JC: Ha ancora un significato oggi la parola jazz?


DL: Credo abbia avuto sempre lo stesso significato. Sopravvalutato da alcuni, sottovalutato dai più. Le varie accezioni o interpretazioni della stessa parola Jazz (caccia, energia, ritmo, fare rumore, fare sesso) lasciano una tale libertà di interpretazione, che mi viene spesso da pensare sia davvero la “Libertà” il suo intrinseco significato. La libertà di esprimere un suono, convenzionale o non convenzionale, ma che abbia un significato, la comunicazione di un lamento, di una gioia, di uno stato emotivo, ma sempre e comunque il desiderio di esprimere qualcosa. È proprio Guru Jazzmatazz nelle sue liriche, ma soprattuto il buon Miles Davis che hanno forse interpretato al meglio la definizione, spesso vengono interpretati come aforismi, ma sentenze come: “Prima lascia che io lo suoni, poi più tardi te lo spiegherò” oppure “Non suonare quello che c’è. Suona quello che non c’è” o meglio ancora “Non esistono note sbagliate” credo possano rappresentare al meglio il concetto di una qualcosa che per pure convenzione ha un nome, ma rappresenta qualcosa di molto più complesso, uno stile, un modo di vivere.
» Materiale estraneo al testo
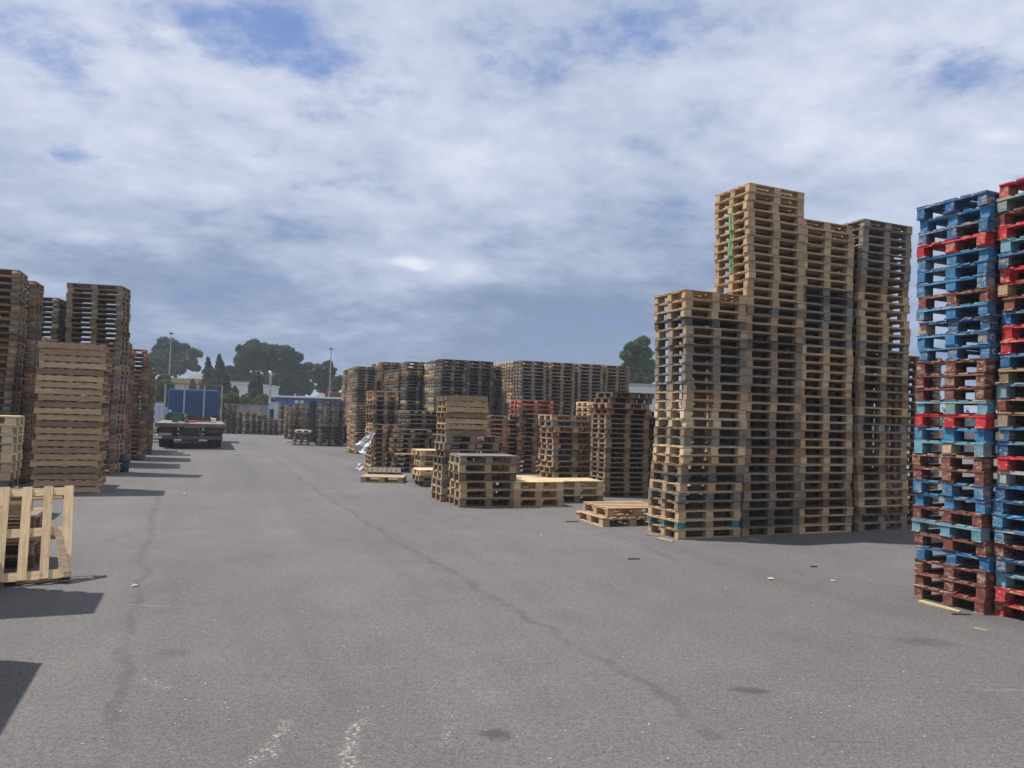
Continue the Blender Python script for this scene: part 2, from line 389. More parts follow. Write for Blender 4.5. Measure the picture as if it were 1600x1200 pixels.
def piece(kind, sx_, sy_, sz_, variant, mat):
    """a board or block, slightly untrue, centred on its footprint with its base at z 0"""
    key = (kind, round(sx_, 3), round(sy_, 3), round(sz_, 3), variant, mat.name)
    if key in _cache: return _cache[key]
    rr = random.Random(hash(key[1:5]) & 0xffff)
    j = lambda a: rr.uniform(-a, a)
    vs = []
    for (x, y, z) in box_verts(-sx_ / 2, sx_ / 2, -sy_ / 2, sy_ / 2, 0, sz_):
        a = 0.004 if max(sx_, sy_) > 0.3 else 0.0025
        vs.append((x + j(a), y + j(a), z + j(0.0012)))
    me = MB().add(vs, BOXF.tolist()).mesh(kind, mat); _cache[key] = me
    return me

def pallet_spec(kind, L, Wd, H):
    """list of (part name, cx, cy, z0, sx, sy, sz)"""
    s = H / 0.144; t = 0.0168 * s; out = []
    if kind == 'euro':
        bh = H - 3 * t; bw = 0.142; ow = 0.100
        ys = (-(Wd - ow) / 2, 0, (Wd - ow) / 2); xs = (-(L - bw) / 2, 0, (L - bw) / 2)
        for y, w in zip(ys, (ow, bw, ow)): out.append(('bottom_board', 0, y, 0, L, w, t))
        for y, w in zip(ys, (ow, 0.110, ow)):
            for x in xs: out.append(('block', x, y, t, bw - 0.004, w - 0.004, bh))
        for x in xs: out.append(('stringer_board', x, 0, t + bh, bw, Wd, t))
        nb = 5
        for k in range(nb):
            w = 0.145 if k % 2 == 0 else 0.105
            out.append(('deck_board', 0, -(Wd - 0.145) / 2 + k * (Wd - 0.145) / (nb - 1), t * 2 + bh, L, w, t))
    elif kind == 'euro_short':         # same idea, deck boards seen end on from the long side
        bh = H - 3 * t; bw = 0.14
        ys = (-(Wd - bw) / 2, 0, (Wd - bw) / 2); xs = (-(L - bw) / 2, 0, (L - bw) / 2)
        for x in xs: out.append(('bottom_board', x, 0, 0, bw, Wd, t))
        for y in ys:
            for x in xs: out.append(('block', x, y, t, bw - 0.004, bw - 0.004, bh))
        for y in ys: out.append(('stringer_board', 0, y, t + bh, L, bw, t))
        for k in range(7): out.append(('deck_board', -(L - 0.11) / 2 + k * (L - 0.11) / 6, 0, t * 2 + bh, 0.11, Wd, t))
    elif kind == 'stringer':           # solid side rails, boards across
        rh = H - 2 * t; rw = 0.045
        for x in (-(L - 0.1) / 2, 0, (L - 0.1) / 2): out.append(('bottom_board', x, 0, 0, 0.1, Wd, t * 0.9))
        for y in (-(Wd - rw) / 2, 0, (Wd - rw) / 2): out.append(('side_rail', 0, y, t * 0.9, L, rw, rh))
        for k in range(7): out.append(('deck_board', -(L - 0.1) / 2 + k * (L - 0.1) / 6, 0, t * 0.9 + rh, 0.1, Wd, t))
    return out
_specs = {}
def spec(kind, L, Wd, H):
    k = (kind, round(L, 3), round(Wd, 3), round(H, 4))
    if k not in _specs: _specs[k] = pallet_spec(kind, L, Wd, H)
    return _specs[k]

FAR_V, FAR_C = [], []
def shade(c, a):
    k = 1 + random.uniform(-a, a); h = random.uniform(-0.04, 0.04)
    return (c[0] * k * (1 + h), c[1] * k, c[2] * k * (1 - h))
def far_pallet(M, kind, L, Wd, H, code):
    base = shade(TONES[code][0], 0.16)
    Mn = np.array(M)
    for (nm, cx, cy, z0, a, b, c) in spec(kind, L, Wd, H):
        v = np.array(box_verts(cx - a / 2, cx + a / 2, cy - b / 2, cy + b / 2, z0, z0 + c)); v += rng.uniform(-0.004, 0.004, v.shape) * (1, 1, 0.3)
        v = v @ Mn[:3, :3].T + Mn[:3, 3]
        FAR_V.append(v); FAR_C.append(shade(base, 0.14))
def near_pallet(M, kind, L, Wd, H, code, label, group, marks=None, drop=()):
    painted = code in PAINTED
    o = bpy.data.objects.new('painted_pallet' if painted or group.startswith('painted') else 'wooden_pallet', None); C.objects.link(o)
    o.empty_display_size = 0.1; o.matrix_world = M
    tag(o, label, 'pallet', group)
    base = shade(TONES[code][0], 0.13); marks = marks or {}; stripe = marks.get('stripe')
    for i, (nm, cx, cy, z0, a, b, c) in enumerate(spec(kind, L, Wd, H)):
        if nm in ('deck_board', 'bottom_board') and random.random() < 0.018: continue
        mat = PAINT if painted else WOOD; col_ = shade(base, 0.15)
        if painted and nm == 'block' and random.random() < 0.05: mat, col_ = WOOD, shade(TONES['t'][0], 0.2)
        if i in marks: mat, col_ = PAINT, marks[i]
        p = bpy.data.objects.new(nm, piece(nm, a, b, c, random.randrange(3), mat)); C.objects.link(p)
        p.parent = o; p.location = (cx + random.gauss(0, .004), cy + random.gauss(0, .003), z0); p.color = (*col_, 1)
        p.rotation_euler = (0, 0, random.gauss(0, .006) if nm != 'block' else random.gauss(0, .035))
    if marks.get('stencil'):
        m = MB(); ww = material('stencil_white', (0.5, 0.52, 0.52), 0.7); pts = [(-L / 2 + .07 + .024 * math.cos(t), H / 2 - .004 + .026 * math.sin(t)) for t in np.linspace(R(50), R(310), 8)]
        for a, b in zip(pts, pts[1:]): m.tube((a[0], -Wd / 2 - .008, a[1]), (b[0], -Wd / 2 - .008, b[1]), .005, n=5)
        m.build('stencil_mark', ww, o)
    if stripe:
        face, sc = stripe; w = 0.05
        bx = (-L / 2 - .008, -L / 2 - .004, -w / 2, w / 2) if face == 'x' else (-w / 2, w / 2, Wd / 2 + .004, Wd / 2 + .008)
        MB().box(*bx, .002, H - .002).build('paint_stripe', material('stripe_%s' % face, sc, 0.6), o)
    return o

ONES = 'zeroth first second third fourth fifth sixth seventh eighth ninth tenth eleventh twelfth thirteenth fourteenth fifteenth sixteenth seventeenth eighteenth nineteenth twentieth'.split()
def ordinal(n): return ONES[n] if n <= 20 else 'twenty-' + ONES[n - 20] if n < 30 else 'thirtieth'
def rank(i, n):
    """i counts from the ground, 0 first"""
    if n == 1: return 'only one'
    if i == 0: return 'lowest'
    if i == n - 1: return 'topmost'
    return ordinal(n - i) + ' from the top' if i >= n / 2 else ordinal(i + 1) + ' from the ground'

def stack(corner, theta, n, codes, L=1.2, Wd=0.8, H=0.144, side='R', kind='euro', turn=False, phrase=None, group=None, jit=0.012, drift=0.006,
          lean=(0, 0), z0=0.0, marks=None, rotj=0.7, material_word='wooden', walk=True, notes=None):
    """a pile of n pallets; corner is the near corner on the ground; codes runs from the TOP down"""
    th = R(theta); e = Vector((math.cos(th), math.sin(th), 0)); d = Vector((-math.sin(th), math.cos(th), 0))
    fl, fd = (Wd, L) if turn else (L, Wd)
    c = Vector((corner[0], corner[1], 0)) + (e if side == 'R' else -e) * fl / 2 + d * fd / 2
    dx = dy = 0.0
    if len(codes) < n: codes = codes + ''.join(random.choice(codes) for _ in range(n - len(codes)))
    for i in range(n):
        code = codes[n - 1 - i]
        dx = 0.93 * dx + random.gauss(0, drift); dy = 0.93 * dy + random.gauss(0, drift)
        z = z0 + i * (H + 0.0012)
        p = c + e * (dx + random.uniform(-jit, jit) + lean[0] * z) + d * (dy + random.uniform(-jit, jit) + lean[1] * z)
        rz = th + (math.pi / 2 if turn else 0) + R(random.gauss(0, rotj))
        if random.random() < 0.5: rz += math.pi
        M = Matrix.Translation((p.x, p.y, z)) @ Matrix.Rotation(rz, 4, 'Z')
        if phrase is None: far_pallet(M, kind, L, Wd, H, code)
        else:
            mk = (marks or {}).get(i); nt = (notes or {}).get(i, '')
            if mk is not None:
                # marks name blocks on the near left end: undo the half turn so they face the yard
                M = Matrix.Translation((p.x, p.y, z)) @ Matrix.Rotation(th + (math.pi / 2 if turn else 0), 4, 'Z')
            word = TONES[code][1] + ' pallet' + nt
            near_pallet(M, kind, L, Wd, H, code, f'{word}, {rank(i, n)} in {phrase}', group, mk)

GR = 'tall stacks of wooden pallets'; GL = 'pallet stacks along the left side'; GM = 'pallet piles in the middle of the yard'; GP = 'painted pallets in two tall stacks'
def runs(text): return ''.join(w[-1] * int(w[:-1]) for w in text.split())
def G(px, py): q = on_ground(px, py); return (q.x, q.y)

# the four tall stacks on the right
TH = 23.0
teal = (0.02, 0.16, 0.15); green = (0.03, 0.30, 0.10); orange = (0.70, 0.12, 0.03)
blk_left = {3: teal, 6: teal, 9: teal}           # blocks on the -x end of a euro pallet
a1 = G(1060, 843)
stack(a1, TH, 27, 'tttdtgbggggttyybgytbdtgbttt'[:27], Wd=0.86, phrase='the shortest of the tall wooden stacks', group=GR, drift=0.009, jit=0.017,
      marks={1: {3: teal, 4: (0.30, 0.22, 0.13), 5: teal, 6: teal, 9: teal}}, notes={1: ' edged teal'})
e_, d_ = Vector((math.cos(R(TH)), math.sin(R(TH)))), Vector((-math.sin(R(TH)), math.cos(R(TH))))
def along(a, u, v=0.0): return (a[0] + e_.x * u + d_.x * v, a[1] + e_.y * u + d_.y * v)
grn = {'stripe': ('x', green)}
stack(along(a1, 1.225, 0.0), TH, 40, runs('14t 1g 1t 2b 1k 2b 1g 3b 1t 1b 1k 1b 1d 2b 1g 1b 1k 1g 1b 2d 1b'), Wd=0.86, phrase='the tallest stack of all', group=GR, drift=0.006,
      marks={i: grn for i in range(30, 37)}, notes={i: ' striped green' for i in range(30, 37)})
stack(along(a1, 2.44, 0.02), TH, 37, runs('8t 1g 1d 3g 1t 1g 6t 2b 2t 1b 1t 1b 2t 1b 1t 1b 1k 1t 1b 1t'), Wd=0.84, phrase='the wooden stack right of the tallest one', group=GR, lean=(-0.004, 0))
stack(along(a1, 3.735, -0.02), TH, 38, runs('7g 2b 6t 1g 1b 1g 1t 1b 1k 2b 1t 1k 1g 2b 1t 1b 1k 1b 1t 1b 1t 1k 1g 1b'), Wd=0.84, phrase='the wooden stack nearest the painted pallets', group=GR, drift=0.008, jit=0.016)
for k, n in ((1, 24), (2, 27), (3, 30)):
    stack(along(a1, 1.2 * k + (0.25 if k == 1 else 0.02), 0.92 + 0.02 * k), TH, n, 'tbbkgb')
stack(along(a1, 5.02, 0.35), TH, 22, 'bkgb')

# blue, red and maroon stacks on the right edge
b1 = G(1539, 961)
stack(b1, 24, 30, 'BMBRMMMNMBMMNNNLRMLNNMMNLNBNNN', kind='euro', H=0.1425, marks={18: {'stencil': 1}, 19: {'stencil': 1}}, phrase='the painted stack nearer the wooden ones', group=GP, turn=False, jit=0.014, drift=0.007, rotj=0.8)
e2, d2 = Vector((math.cos(R(24)), math.sin(R(24)))), Vector((-math.sin(R(24)), math.cos(R(24))))
b2 = (b1[0] + e2.x * 0.10 - d2.x * 0.84, b1[1] + e2.y * 0.10 - d2.y * 0.84)
stack(b2, 24, 30, 'RLNRLBRRNBRRBWLNWBBRABBMMNBLRR', kind='euro', H=0.1445, phrase='the painted stack cut by the right edge', group=GP, jit=0.016, drift=0.008, rotj=0.9)

# two pallets lying in front of the short tall stack
q = G(941, 824)
near_pallet(Matrix.Translation((q[0] + 0.38, q[1] + 0.73, 0)) @ Matrix.Rotation(R(22), 4, 'Z'), 'euro_short', 1.2, 1.0, 0.15, 't', 'tan pallet on the asphalt, lower of the low pair', GM)
near_pallet(Matrix.Translation((q[0] + 0.50, q[1] + 0.86, 0.1507)) @ Matrix.Rotation(R(20), 4, 'Z'), 'euro', 1.2, 1.0, 0.15, 't', 'tan pallet with a closely boarded top, upper of the low pair', GM)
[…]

JC: Quali sono le idee, i concetti o i sentimenti che associ alla musica jazz?


DL: Come disse il maestro Ranghino, dopo lunghe sedute nemmeno fossi in analisi, ho una visione della musica decisamente modale; forse si era lasciato scappare addirittura nel suo giudizio l’attribuzione di un colore per caratterizzare il mio gusto: Blu Modale. A dir la verità, per quanto visionaria, la trovo assolutamente coerente come visione. Il senso è che nel Jazz più che una forma armonica cerco davvero un colore, un gusto, non è la progressione degli accordi o la melodia, ma il tema stesso, il mantra che evoca intensità e profondità a suscitare in me emozione ed interesse. Amo inoltre pensare e ritenere sia Jazz tanto l’accordo di settimana sul Pianoforte del maestro Ranghino, quanto la magica voce di Christopher Ghidoni, lo scratch sui giradischi di Alessandro Possis quanto i piatti della batteria di Claudio Saveriano. Credo il senso del Jazz sia riuscire a fare stare insieme tutto questo, con gusto e grazia.



JC: Oltre Casa Noego quali sono i musicisti e gli artisti con cui ami collaborare?
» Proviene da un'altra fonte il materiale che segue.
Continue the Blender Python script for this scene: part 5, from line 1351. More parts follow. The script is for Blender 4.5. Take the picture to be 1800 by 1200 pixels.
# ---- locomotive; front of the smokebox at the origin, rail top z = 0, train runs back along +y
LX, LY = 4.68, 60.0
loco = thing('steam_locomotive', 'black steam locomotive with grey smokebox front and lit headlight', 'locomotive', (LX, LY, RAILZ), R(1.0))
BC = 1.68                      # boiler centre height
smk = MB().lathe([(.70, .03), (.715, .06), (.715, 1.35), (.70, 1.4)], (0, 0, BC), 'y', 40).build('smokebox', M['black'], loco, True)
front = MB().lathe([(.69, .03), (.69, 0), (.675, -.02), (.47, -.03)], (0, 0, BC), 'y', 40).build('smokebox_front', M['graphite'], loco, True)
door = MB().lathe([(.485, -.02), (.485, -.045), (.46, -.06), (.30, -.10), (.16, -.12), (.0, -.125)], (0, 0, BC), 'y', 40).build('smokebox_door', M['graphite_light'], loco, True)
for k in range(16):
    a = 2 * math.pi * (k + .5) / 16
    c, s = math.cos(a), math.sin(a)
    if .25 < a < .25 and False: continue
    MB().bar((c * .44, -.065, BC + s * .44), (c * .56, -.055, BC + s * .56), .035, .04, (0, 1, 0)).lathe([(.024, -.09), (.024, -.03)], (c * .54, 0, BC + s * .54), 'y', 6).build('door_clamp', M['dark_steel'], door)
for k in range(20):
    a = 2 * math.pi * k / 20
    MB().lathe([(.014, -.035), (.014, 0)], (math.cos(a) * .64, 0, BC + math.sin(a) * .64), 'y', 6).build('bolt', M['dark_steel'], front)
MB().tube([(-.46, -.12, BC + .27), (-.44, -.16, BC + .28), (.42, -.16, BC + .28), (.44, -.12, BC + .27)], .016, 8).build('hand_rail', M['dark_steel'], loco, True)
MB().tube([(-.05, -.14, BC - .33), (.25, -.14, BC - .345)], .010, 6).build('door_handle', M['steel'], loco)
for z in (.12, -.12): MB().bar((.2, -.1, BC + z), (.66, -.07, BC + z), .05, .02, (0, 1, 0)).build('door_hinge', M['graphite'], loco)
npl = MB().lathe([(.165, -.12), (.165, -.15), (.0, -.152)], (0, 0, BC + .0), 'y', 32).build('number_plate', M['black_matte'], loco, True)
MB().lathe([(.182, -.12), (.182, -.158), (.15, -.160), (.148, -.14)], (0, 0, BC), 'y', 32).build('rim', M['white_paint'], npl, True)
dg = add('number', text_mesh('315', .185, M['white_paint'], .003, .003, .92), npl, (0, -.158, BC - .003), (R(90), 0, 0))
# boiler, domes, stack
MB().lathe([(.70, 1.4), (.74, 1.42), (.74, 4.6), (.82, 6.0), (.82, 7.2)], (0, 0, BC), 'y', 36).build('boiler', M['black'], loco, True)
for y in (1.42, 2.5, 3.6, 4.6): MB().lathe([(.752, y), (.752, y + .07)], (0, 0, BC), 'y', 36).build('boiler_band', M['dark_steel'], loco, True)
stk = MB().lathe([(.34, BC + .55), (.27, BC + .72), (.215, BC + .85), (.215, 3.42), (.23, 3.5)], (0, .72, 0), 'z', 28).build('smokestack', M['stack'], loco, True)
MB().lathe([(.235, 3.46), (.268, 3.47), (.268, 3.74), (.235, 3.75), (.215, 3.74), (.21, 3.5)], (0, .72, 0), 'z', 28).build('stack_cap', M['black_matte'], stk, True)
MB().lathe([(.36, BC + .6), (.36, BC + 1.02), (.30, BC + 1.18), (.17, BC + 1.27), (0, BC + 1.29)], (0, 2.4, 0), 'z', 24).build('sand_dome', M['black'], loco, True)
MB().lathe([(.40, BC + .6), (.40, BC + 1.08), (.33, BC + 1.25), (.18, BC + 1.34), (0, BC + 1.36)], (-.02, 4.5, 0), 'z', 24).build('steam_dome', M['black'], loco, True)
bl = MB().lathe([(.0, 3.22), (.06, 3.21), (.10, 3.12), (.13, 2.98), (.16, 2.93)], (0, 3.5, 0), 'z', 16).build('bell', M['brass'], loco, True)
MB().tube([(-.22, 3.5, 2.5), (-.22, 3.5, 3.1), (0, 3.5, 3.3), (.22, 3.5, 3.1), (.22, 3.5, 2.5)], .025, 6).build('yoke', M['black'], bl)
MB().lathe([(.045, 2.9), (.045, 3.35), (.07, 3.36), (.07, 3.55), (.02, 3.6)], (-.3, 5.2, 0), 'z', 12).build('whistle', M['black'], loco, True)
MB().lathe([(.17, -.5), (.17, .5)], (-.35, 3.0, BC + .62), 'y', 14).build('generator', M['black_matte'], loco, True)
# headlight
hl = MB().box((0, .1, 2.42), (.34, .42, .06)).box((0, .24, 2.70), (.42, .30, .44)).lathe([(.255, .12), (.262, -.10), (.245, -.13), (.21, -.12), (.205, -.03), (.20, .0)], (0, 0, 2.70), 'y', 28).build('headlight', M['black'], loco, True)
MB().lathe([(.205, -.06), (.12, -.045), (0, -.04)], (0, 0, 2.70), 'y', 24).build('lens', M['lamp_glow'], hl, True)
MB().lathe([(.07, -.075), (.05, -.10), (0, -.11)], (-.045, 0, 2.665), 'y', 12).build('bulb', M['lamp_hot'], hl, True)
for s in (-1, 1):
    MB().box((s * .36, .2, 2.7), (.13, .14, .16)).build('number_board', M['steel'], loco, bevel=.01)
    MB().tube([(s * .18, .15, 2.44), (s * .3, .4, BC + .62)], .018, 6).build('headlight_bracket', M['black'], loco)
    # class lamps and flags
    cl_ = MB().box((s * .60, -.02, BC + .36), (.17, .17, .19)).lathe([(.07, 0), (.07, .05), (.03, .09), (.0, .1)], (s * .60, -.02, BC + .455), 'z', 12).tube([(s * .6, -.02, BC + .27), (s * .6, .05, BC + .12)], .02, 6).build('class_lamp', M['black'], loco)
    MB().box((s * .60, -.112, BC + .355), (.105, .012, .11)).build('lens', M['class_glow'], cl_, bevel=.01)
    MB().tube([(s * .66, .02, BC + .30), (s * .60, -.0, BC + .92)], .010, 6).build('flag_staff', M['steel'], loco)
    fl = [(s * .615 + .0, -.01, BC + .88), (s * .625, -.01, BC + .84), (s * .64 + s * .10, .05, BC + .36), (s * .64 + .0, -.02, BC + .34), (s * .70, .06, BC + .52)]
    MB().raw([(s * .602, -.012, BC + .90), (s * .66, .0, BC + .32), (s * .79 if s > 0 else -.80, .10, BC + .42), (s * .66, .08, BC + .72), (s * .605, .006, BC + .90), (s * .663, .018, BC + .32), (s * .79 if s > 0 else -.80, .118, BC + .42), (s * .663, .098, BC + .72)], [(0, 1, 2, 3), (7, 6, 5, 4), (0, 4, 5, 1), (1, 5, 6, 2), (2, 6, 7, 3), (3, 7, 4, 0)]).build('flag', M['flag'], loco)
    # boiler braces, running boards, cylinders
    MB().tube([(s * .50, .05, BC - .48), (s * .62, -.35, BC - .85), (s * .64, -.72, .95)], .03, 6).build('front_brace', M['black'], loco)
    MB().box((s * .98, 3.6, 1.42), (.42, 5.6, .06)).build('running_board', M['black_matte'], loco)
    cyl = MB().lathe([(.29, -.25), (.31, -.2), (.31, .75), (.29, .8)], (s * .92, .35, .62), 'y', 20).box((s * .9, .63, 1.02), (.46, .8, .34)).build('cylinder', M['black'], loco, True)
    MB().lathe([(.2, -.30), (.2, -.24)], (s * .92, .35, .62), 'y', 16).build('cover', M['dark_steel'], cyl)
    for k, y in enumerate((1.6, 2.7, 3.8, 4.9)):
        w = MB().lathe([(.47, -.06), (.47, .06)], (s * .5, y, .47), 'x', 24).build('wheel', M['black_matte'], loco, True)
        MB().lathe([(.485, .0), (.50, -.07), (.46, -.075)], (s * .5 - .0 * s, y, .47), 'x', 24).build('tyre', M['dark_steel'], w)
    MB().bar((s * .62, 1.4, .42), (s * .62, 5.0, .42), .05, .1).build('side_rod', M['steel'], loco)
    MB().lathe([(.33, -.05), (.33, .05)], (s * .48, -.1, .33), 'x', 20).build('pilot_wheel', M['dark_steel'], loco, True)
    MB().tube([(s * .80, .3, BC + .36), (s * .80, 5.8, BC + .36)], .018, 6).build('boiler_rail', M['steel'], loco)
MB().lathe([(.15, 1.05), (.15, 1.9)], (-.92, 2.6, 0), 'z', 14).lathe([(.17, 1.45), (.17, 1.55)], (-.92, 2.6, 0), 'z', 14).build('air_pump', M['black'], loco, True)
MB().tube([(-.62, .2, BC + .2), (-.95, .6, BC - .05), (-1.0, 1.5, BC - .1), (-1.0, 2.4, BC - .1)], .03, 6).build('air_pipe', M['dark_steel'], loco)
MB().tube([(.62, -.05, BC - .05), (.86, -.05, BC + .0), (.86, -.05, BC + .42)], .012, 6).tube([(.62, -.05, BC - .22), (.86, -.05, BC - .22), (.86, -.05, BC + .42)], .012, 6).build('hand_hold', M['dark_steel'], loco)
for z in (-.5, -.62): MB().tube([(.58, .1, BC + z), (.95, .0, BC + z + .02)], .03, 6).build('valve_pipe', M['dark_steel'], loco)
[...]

DL: Sono ricorrenti le gite all’estero a cercare nuovi amici e contatti, per coinvolgere musicisti e cantanti. Oltre alla numerosa schiera di possibili collaborazioni sul fronte di West London (Vanessa Freeman, Heidi Voegel, Sharlene Hector), di recente sono stati intensificati i rapporti di amicizia e collaborazione con Alessio Manna (già bassista di Casino Royale) e con The Sweet Life Society (Torino), autentica sorpresa a J:R:F premiata come migliore band/producer. L’idea è quella di tentare il maggior numero di collaborazioni possibili, sconfinando su territori musicali diversi, sfruttando le sane magie del paradosso! Di base comunque il rapporto di collborazione si basa su un presupposto di amicizia e condivisione, per questo con tutti gli artisti viene sempre intrapreso un percorso di fidelizzazione, che va dall’essere coccolati per il Monferrato a suon di percorsi enogastronomici alla partecipazione reale del Noego Lifestyle vivendo per qualche giorno la realtà cittadina, gli amici, le dinamiche e i protagonisti del nostro circuito “famigliare”. Come dire, per fare qualcosa insieme a noi, devi fare parte del nostro mondo, o almeno conoscerlo!